Three projects before Hillsborough boards

Staff WriterOctober 7, 2005 

Three Hillsborough projects underwent scrutiny in a joint town board and planning board public hearing Thursday night.

The special public hearing was held to continue gathering information about two proposed housing developments that together could add almost 400 houses to the town, as well as a gas station with a carwash and Huddle House restaurant. The developers first presented their plans at a public hearing in July.

The 27-acre Owl's Wood project -- proposed to include 106 housing units in single- and two-story buildings with handicapped accessibility, retail and a restaurant and hotel -- would extend from Meadowlands Business Park to the intersection of N.C. 86 and U.S. 70A.

Todd Wielar, owner of Hillsborough Wine Co. and representative of the newly formed Historic Hillsborough Business Group, expressed concern about creating more retail along those roads without considering the future impact on downtown businesses, especially if a bypass is put in to connect U.S. 70A and the U.S. 70 Bypass.

"If we create a new corridor and the result is we have a vacant dead old corridor, is that really want we want?" Wielar asked.

Tom Campanella, assistant professor in UNC-Chapel Hill's department of city and regional planning, criticized the automobile-centered planning.

"There are the sidewalks, but they are really just loose spaghetti floating around the site," Campanella said. "Overall, I would say that this is a good example of ... the kind of creeping urban sprawl that we really need to fight against in this town."

Several residents of the Beckett's Ridge subdivision spoke against the 24-hour gas station establishment proposed for Hampton Pointe.

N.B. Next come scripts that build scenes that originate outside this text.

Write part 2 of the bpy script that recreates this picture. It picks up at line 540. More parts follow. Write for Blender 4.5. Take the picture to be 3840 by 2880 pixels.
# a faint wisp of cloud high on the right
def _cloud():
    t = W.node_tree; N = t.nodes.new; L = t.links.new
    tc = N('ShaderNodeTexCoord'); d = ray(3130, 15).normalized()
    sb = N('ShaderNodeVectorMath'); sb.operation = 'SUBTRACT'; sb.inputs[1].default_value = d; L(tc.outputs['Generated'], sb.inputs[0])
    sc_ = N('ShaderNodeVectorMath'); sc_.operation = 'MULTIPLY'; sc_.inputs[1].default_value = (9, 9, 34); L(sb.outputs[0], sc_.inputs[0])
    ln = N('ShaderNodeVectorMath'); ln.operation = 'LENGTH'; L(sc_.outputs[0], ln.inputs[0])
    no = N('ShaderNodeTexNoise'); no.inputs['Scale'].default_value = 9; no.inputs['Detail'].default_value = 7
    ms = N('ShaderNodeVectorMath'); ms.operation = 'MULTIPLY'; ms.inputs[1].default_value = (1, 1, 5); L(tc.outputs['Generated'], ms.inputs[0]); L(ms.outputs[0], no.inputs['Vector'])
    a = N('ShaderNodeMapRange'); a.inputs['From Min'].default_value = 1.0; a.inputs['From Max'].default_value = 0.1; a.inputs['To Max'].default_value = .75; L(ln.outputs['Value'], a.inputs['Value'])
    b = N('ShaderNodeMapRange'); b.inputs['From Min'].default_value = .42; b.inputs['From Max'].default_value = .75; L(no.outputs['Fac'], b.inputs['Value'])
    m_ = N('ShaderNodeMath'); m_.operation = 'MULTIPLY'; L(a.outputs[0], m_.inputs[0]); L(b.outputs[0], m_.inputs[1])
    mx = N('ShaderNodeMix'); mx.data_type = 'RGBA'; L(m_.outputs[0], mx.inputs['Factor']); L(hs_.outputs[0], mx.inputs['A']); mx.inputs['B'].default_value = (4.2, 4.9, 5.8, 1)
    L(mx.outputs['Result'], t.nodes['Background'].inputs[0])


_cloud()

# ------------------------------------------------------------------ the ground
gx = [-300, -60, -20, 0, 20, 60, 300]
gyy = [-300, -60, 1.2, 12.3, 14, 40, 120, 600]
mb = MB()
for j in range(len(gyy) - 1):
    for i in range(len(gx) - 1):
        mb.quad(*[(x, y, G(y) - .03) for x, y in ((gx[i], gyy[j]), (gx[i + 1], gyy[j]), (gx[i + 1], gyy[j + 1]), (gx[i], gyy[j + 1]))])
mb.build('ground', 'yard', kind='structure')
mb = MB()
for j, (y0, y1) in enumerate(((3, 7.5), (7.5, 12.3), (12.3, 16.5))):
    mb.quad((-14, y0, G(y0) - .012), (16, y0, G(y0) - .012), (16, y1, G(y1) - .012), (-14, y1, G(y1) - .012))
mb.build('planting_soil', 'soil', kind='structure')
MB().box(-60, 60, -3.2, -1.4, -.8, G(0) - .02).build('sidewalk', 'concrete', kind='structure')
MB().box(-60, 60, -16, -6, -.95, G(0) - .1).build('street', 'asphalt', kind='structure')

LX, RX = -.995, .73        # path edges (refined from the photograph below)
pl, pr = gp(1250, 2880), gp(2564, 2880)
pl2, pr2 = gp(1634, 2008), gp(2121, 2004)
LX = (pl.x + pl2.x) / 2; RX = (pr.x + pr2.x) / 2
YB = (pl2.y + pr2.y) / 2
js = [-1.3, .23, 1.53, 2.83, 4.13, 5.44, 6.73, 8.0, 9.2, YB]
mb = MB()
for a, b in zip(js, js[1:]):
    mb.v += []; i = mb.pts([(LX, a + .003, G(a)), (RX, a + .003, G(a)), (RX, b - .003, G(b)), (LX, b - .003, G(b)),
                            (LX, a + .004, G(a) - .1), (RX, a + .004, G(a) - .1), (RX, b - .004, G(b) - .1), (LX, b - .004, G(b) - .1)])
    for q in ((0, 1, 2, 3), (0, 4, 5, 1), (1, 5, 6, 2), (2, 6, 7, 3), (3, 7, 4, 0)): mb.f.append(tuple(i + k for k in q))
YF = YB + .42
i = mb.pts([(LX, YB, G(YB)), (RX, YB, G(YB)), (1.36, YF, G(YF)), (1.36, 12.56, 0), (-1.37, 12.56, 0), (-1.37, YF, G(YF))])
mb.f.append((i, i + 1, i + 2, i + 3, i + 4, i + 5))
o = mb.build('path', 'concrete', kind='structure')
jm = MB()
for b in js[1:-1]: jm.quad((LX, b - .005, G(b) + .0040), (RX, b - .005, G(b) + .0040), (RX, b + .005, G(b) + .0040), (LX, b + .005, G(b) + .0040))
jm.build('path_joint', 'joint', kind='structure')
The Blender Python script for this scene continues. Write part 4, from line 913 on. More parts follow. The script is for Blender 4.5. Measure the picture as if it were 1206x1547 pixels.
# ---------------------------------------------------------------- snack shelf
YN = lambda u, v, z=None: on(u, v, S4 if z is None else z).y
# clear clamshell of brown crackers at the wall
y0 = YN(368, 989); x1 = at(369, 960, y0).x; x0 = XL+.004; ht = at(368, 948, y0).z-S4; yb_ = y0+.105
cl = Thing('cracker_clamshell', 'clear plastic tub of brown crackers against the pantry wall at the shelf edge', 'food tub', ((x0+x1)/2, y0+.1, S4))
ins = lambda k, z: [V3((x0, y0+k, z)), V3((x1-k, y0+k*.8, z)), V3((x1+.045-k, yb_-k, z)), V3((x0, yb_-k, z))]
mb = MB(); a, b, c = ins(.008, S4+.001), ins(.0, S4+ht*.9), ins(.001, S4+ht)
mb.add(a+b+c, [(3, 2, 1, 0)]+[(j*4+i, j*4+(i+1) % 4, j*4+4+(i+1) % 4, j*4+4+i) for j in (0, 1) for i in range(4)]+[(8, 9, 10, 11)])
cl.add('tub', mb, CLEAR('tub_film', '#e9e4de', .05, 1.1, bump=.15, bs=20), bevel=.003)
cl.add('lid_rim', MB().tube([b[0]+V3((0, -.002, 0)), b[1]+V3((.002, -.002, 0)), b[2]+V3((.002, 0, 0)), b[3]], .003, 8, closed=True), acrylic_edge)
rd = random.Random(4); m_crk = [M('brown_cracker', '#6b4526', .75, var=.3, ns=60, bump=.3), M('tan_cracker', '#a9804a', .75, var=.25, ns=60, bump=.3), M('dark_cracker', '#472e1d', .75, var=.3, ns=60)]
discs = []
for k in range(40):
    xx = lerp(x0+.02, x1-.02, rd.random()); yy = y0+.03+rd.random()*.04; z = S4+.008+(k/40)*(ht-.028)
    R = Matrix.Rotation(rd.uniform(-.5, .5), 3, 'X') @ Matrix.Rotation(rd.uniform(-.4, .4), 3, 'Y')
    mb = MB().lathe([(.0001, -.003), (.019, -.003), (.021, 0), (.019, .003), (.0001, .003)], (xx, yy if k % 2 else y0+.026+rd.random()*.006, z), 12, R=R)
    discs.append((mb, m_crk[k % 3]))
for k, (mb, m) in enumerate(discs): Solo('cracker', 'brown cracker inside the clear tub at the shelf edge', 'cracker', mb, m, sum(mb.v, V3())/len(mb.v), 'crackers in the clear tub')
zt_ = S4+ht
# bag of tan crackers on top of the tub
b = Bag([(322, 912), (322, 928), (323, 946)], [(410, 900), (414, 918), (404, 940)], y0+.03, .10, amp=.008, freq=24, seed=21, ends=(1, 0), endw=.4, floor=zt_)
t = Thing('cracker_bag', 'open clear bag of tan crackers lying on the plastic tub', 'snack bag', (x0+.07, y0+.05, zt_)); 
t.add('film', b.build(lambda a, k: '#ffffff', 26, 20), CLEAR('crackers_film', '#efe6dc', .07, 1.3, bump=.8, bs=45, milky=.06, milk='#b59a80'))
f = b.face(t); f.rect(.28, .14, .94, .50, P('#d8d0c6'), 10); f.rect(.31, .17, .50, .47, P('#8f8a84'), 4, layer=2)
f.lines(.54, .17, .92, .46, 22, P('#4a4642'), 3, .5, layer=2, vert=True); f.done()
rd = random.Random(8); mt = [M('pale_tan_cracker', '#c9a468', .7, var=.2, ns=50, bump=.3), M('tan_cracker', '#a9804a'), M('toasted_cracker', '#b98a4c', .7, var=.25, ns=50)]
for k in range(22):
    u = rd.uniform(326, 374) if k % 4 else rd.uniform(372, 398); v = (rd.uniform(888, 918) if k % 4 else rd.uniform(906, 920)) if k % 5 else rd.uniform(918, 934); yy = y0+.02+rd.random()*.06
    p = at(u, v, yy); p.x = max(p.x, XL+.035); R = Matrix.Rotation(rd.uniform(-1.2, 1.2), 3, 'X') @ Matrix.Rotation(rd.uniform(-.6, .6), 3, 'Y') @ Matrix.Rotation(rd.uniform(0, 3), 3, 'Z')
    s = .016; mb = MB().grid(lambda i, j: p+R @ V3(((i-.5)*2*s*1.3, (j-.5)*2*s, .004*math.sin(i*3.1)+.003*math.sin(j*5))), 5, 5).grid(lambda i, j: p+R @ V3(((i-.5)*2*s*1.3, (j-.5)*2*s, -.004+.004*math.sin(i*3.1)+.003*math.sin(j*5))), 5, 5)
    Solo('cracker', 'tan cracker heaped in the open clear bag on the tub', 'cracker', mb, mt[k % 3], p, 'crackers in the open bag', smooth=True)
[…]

Residents said they wanted higher-quality family dining, and that this project would only worsen light and noise issues at the development, which already has a 24-hour Super Wal-Mart.

Developers of Ashton Hall -- a proposed 272-home development on 118 acres on the north side of U.S. 70A across from the Triangle Sportsplex -- faced the fewest questions.

Town commissioner Eric Hallman asked that they reconsider including some affordable housing. The developers declined, saying that the town hasn't provided any documentation that it required it for other developments.

The developers asked for time to settle a property line dispute with a residential neighbor.

The Town Board decided to carry over all three proposals to the Oct. 25 hearing.